La llegada del demócrata Barack Obama a la Casa Blanca o del socialista François Hollande al Elíseo no sirvieron de freno al crecimiento de nacional-populismo en los Estados Unidos o Francia. Por el contrario, consolidaron a ambos lados del Atlántico la radicalización del Partido Republicano, que hoy es un apéndice del trumpismo rampante, y del Rassamblement National, la nueva versión del Frente Nacional.

La elección de Donald Trump, el brexit, el populismo malhumorado de Marine Le Pen y Matteo Salvini, el ocaso de Angela Merkel o que el Grupo de Visegrado (Eslovaquia, Chequia, Hungría y Polonia) hayan podido condicionar la renovación de la cúpula de la Unión Europea no se explican sin el auge del nacionalismo económico resumido en el lema de “America first” y del nacionalismo identitario y antieuropeo en el Reino Unido y en el continente.

La eclosión de Vox no deriva sólo del rechazo al independentismo o de la irritación de la clase media desheredada.
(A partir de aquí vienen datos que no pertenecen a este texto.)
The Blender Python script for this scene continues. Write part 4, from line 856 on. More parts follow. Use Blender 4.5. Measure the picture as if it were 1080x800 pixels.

Los partidos tradicionales, meros aparatos electorales, han hecho un pésimo trabajo para atender a los miedos y prejuicios de quienes sienten que las transformaciones de nuestra era conspiran contra su anhelo de orden y seguridad. Y a los nuevos –Podemos y Ciudadanos– les ha faltado tiempo para convertirse en partidos tradicionales.

Pero, a diferencia de los intentos anteriores por construir un partido nacional fuertemente escorado hacia la derecha más dura, su éxito ha sido posible porque se inscribe en una corriente internacional que lo inspira (“Hagamos a España grande otra vez”), lo apoya, colabora en su financiación y le da legitimidad. Si Trump es reelegido en 2020, los ultranacionalistas de todo el mundo recibirán un nuevo estímulo.

Si se atiende a encuestas recientes, los primeros pasos institucionales de Vox han generado un cierto grado de arrepentimiento entre sus votantes. Pero si se atiende a todos los factores (“guerra cultural”, afirmación de la identidad frente a inmigrantes, comunistas e independentistas e incertidumbre socioeconómica), es mucho más probable que el nacional populismo evolucione desde su condición actual de fenómeno electoral para convertirse en una realidad estructural.